Concern so far has been over the prospect of Russia deploying a so-called “tactical” nuclear weapon – a short-range device for use on the battlefield – rather than the “strategic” weapons on long-range missiles that Washington and Moscow have stockpiled since the Cold War.
But Biden suggested it made little difference: “I don’t think there’s any such thing as the ability to easily (use) a tactical nuclear weapon and not end up with Armageddon.”
Russian Orthodox Patriarch Kirill, a vocal supporter of the war, led birthday tributes for Putin with a prayer for God to “grant him health and longevity, and deliver him from all the resistances of visible and invisible enemies”.
Ramzan Kadyrov, the leader of Chechnya, a once-breakaway region Putin reconquered in war 20 years ago, congratulated “one of the most influential and outstanding personalities of our time, the number one patriot in the world, President of the Russian Federation Vladimir Vladimirovich Putin”.
Ukrainian forces have advanced swiftly since bursting through the Russian front in the northeast at the start of September, and in the south this week.

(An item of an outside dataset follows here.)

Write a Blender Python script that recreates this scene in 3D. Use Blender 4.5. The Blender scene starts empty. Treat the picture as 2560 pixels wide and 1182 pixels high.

Since Putin proclaimed the annexation a week ago, Ukraine has recaptured the main Russian bastion in northern Donetsk, and a swath of territory on the west bank of the Dnipro River in Kherson.
Ukrainian rescuers had retrieved 11 bodies and rescued 21 people from the rubble of buildings destroyed in missile attacks there, the State Emergency Service said in a statement. Reuters journalists saw bodies being carried out of the rubble.
Russia’s RIA news agency reported that a Ukrainian missile had hit a bus in the Russian-controlled city of Kherson, killing four and wounding three civilians.